HTTP/3 with QUIC extends Nginx into the next generation of web protocols while preserving the worker architecture -- through the eBPF-based connection ID routing that maps QUIC's connection IDs back to specific worker sockets, solving the fundamental problem that UDP datagrams carry no built-in process affinity.

The operational details matter as much as the architecture. try_files performs filesystem tests in sequence and triggers an internal redirect to the fallback URI, restarting the phase engine -- understanding this prevents configuration errors where catch-all fallbacks bypass carefully placed access controls. The ngx_http_realip_module must run before rate limiting or logging to ensure $remote_addr reflects the actual client IP rather than a proxy. Passive health checking via max_fails and fail_timeout provides resilience without NGINX Plus. The keepalive directive in every upstream block, combined with proxy_http_version 1.1 and a cleared Connection header, enables connection pooling to backends -- one of the most impactful and most frequently omitted production optimizations. Cache bypass logic written with map blocks rather than if directives avoids the well-documented edge cases that if introduces inside location contexts. Load balancing algorithm selection -- round-robin, least_conn, ip_hash, or consistent hash -- should be driven by workload characteristics, not convention, with the behavior differences (especially ip_hash's three-octet IPv4 key versus full IPv6 address, the latter supported since Nginx 1.3.2) understood before deployment.

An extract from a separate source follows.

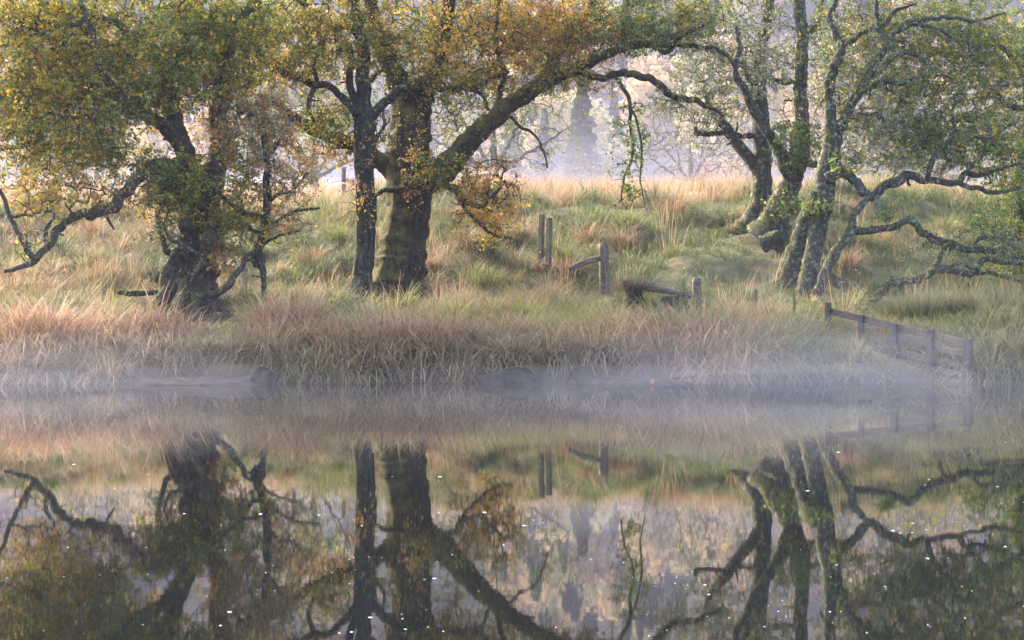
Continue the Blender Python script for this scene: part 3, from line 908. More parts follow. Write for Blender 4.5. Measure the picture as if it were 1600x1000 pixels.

And OCSP stapling requires a resolver directive and ssl_trusted_certificate to function -- without them it fails silently; for Let's Encrypt certificates issued after May 7, 2025, ssl_stapling should be disabled entirely, as those certificates carry no OCSP URL.

The point of understanding Nginx at this depth is not to configure it differently -- it is to configure it correctly, and to know why each decision matters under load.